§ **EXERCISE INSTRUCTIONS**
Please restate, exactly as written, the lines running from the beginning of the material through the line that has "rnd = random.Random(5)" in it.

§ **INFORMATION SHOWN**
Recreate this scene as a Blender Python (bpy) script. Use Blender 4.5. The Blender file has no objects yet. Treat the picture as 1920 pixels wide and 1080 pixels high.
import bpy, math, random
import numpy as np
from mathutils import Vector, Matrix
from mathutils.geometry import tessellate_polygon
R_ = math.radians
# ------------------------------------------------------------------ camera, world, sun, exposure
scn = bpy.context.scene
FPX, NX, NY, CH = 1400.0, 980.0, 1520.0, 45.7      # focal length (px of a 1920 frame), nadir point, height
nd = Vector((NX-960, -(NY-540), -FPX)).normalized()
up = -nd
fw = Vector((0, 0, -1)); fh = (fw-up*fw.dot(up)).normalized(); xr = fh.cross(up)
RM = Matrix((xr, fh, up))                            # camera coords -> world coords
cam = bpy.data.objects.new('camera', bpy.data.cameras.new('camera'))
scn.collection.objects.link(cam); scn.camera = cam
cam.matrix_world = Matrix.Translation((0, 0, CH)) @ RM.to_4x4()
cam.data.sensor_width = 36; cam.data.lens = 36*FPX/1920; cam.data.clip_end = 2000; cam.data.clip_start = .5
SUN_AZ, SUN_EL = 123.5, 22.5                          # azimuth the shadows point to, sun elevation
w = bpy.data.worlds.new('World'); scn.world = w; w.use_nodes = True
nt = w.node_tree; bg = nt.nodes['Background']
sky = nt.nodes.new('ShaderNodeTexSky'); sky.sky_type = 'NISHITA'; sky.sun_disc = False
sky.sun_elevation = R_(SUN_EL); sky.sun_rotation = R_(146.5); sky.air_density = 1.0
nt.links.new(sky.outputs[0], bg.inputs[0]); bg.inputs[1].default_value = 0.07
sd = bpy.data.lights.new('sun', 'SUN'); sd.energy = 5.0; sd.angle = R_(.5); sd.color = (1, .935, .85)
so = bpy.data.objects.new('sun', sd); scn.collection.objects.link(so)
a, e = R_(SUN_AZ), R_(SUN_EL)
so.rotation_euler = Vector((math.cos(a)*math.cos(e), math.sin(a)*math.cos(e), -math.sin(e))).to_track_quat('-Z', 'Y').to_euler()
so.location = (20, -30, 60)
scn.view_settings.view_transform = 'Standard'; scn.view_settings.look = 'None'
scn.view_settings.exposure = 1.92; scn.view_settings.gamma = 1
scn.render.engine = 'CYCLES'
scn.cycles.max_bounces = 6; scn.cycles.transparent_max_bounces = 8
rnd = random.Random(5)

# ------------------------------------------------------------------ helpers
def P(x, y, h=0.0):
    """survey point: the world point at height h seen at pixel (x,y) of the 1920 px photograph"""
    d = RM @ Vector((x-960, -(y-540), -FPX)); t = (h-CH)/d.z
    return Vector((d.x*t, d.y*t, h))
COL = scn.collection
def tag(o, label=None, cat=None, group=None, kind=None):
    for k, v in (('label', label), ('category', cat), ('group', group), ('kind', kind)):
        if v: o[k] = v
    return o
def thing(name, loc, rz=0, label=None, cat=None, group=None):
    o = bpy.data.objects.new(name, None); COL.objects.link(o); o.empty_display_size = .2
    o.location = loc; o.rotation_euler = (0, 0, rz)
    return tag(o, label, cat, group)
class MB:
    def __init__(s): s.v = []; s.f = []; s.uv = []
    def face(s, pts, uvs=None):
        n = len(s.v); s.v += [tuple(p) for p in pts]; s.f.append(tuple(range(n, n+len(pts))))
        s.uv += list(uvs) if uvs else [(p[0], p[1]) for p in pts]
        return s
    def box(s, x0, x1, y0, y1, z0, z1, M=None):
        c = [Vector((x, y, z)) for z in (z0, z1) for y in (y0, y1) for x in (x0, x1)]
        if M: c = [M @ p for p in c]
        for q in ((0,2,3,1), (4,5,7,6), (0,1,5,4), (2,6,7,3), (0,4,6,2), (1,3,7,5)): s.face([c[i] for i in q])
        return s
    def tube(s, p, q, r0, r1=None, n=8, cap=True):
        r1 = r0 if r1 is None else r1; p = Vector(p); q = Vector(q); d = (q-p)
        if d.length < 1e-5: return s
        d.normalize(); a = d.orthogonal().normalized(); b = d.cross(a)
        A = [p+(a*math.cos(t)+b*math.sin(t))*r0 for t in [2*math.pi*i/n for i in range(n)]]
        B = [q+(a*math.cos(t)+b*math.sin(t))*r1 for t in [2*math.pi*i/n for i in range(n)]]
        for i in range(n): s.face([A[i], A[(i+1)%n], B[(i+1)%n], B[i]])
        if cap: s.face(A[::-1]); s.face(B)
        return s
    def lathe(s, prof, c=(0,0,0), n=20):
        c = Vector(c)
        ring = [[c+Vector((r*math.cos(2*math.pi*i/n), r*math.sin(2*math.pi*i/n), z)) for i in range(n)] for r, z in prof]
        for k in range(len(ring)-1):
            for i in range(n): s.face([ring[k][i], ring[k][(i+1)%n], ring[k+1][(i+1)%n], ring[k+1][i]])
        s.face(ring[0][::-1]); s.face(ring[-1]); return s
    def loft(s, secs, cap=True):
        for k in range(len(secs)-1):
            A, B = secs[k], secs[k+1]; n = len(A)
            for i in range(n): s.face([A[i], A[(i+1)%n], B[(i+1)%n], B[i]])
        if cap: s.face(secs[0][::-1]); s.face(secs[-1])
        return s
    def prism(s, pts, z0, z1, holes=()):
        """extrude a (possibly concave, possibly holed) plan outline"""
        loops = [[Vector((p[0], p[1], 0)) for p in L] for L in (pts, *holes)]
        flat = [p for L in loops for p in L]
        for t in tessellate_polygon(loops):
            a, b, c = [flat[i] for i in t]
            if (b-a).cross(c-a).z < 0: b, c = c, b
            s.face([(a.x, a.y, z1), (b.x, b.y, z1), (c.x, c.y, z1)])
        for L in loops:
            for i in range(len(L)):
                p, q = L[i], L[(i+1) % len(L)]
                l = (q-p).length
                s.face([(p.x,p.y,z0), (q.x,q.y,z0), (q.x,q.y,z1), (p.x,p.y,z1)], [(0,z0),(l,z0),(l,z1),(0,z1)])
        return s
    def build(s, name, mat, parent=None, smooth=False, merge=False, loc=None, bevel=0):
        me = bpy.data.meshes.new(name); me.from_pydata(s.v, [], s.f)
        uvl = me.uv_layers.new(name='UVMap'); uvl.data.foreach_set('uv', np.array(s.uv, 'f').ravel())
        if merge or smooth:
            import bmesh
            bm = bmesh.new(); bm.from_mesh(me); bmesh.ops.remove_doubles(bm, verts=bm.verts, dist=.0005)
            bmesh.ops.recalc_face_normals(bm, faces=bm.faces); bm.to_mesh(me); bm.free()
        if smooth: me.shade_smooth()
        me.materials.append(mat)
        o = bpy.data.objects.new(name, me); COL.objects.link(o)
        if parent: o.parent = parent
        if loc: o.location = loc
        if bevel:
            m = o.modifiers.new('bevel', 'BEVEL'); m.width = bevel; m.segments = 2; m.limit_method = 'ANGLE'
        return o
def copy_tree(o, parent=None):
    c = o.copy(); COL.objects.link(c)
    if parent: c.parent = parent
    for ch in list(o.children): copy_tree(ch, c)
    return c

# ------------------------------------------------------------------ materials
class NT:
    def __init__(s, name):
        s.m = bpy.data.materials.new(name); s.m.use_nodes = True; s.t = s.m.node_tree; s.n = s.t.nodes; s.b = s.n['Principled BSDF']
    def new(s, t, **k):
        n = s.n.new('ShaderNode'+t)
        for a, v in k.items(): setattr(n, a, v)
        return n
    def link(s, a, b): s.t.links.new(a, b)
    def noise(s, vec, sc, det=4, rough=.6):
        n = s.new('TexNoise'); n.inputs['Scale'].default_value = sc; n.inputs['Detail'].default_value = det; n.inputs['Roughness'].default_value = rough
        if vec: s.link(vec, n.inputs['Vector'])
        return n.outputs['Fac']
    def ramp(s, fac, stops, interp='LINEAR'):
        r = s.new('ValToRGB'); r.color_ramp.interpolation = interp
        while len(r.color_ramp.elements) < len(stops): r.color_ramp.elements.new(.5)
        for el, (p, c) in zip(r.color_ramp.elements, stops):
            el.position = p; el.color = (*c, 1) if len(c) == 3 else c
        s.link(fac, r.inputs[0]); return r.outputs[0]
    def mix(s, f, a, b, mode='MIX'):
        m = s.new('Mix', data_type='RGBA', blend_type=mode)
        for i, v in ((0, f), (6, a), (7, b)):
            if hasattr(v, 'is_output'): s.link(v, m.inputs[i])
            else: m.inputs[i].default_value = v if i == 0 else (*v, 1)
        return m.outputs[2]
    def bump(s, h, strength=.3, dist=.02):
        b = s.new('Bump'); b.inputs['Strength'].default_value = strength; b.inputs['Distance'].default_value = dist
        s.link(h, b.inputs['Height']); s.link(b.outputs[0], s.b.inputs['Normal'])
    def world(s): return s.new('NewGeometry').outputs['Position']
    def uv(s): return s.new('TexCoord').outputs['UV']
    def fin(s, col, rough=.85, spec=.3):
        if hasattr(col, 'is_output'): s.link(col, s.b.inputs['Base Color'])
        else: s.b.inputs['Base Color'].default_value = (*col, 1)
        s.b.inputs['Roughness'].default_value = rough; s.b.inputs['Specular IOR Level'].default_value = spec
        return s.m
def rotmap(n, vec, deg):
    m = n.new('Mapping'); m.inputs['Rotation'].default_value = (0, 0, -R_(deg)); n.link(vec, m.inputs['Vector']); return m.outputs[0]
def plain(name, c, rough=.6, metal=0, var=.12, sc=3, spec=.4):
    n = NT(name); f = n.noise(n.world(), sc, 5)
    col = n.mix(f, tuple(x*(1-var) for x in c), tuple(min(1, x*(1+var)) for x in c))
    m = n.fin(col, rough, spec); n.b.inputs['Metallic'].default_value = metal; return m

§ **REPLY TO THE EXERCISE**
Recreate this scene as a Blender Python (bpy) script. Use Blender 4.5. The Blender file has no objects yet. Treat the picture as 1920 pixels wide and 1080 pixels high.
import bpy, math, random
import numpy as np
from mathutils import Vector, Matrix
from mathutils.geometry import tessellate_polygon
R_ = math.radians
# ------------------------------------------------------------------ camera, world, sun, exposure
scn = bpy.context.scene
FPX, NX, NY, CH = 1400.0, 980.0, 1520.0, 45.7      # focal length (px of a 1920 frame), nadir point, height
nd = Vector((NX-960, -(NY-540), -FPX)).normalized()
up = -nd
fw = Vector((0, 0, -1)); fh = (fw-up*fw.dot(up)).normalized(); xr = fh.cross(up)
RM = Matrix((xr, fh, up))                            # camera coords -> world coords
cam = bpy.data.objects.new('camera', bpy.data.cameras.new('camera'))
scn.collection.objects.link(cam); scn.camera = cam
cam.matrix_world = Matrix.Translation((0, 0, CH)) @ RM.to_4x4()
cam.data.sensor_width = 36; cam.data.lens = 36*FPX/1920; cam.data.clip_end = 2000; cam.data.clip_start = .5
SUN_AZ, SUN_EL = 123.5, 22.5                          # azimuth the shadows point to, sun elevation
w = bpy.data.worlds.new('World'); scn.world = w; w.use_nodes = True
nt = w.node_tree; bg = nt.nodes['Background']
sky = nt.nodes.new('ShaderNodeTexSky'); sky.sky_type = 'NISHITA'; sky.sun_disc = False
sky.sun_elevation = R_(SUN_EL); sky.sun_rotation = R_(146.5); sky.air_density = 1.0
nt.links.new(sky.outputs[0], bg.inputs[0]); bg.inputs[1].default_value = 0.07
sd = bpy.data.lights.new('sun', 'SUN'); sd.energy = 5.0; sd.angle = R_(.5); sd.color = (1, .935, .85)
so = bpy.data.objects.new('sun', sd); scn.collection.objects.link(so)
a, e = R_(SUN_AZ), R_(SUN_EL)
so.rotation_euler = Vector((math.cos(a)*math.cos(e), math.sin(a)*math.cos(e), -math.sin(e))).to_track_quat('-Z', 'Y').to_euler()
so.location = (20, -30, 60)
scn.view_settings.view_transform = 'Standard'; scn.view_settings.look = 'None'
scn.view_settings.exposure = 1.92; scn.view_settings.gamma = 1
scn.render.engine = 'CYCLES'
scn.cycles.max_bounces = 6; scn.cycles.transparent_max_bounces = 8
rnd = random.Random(5)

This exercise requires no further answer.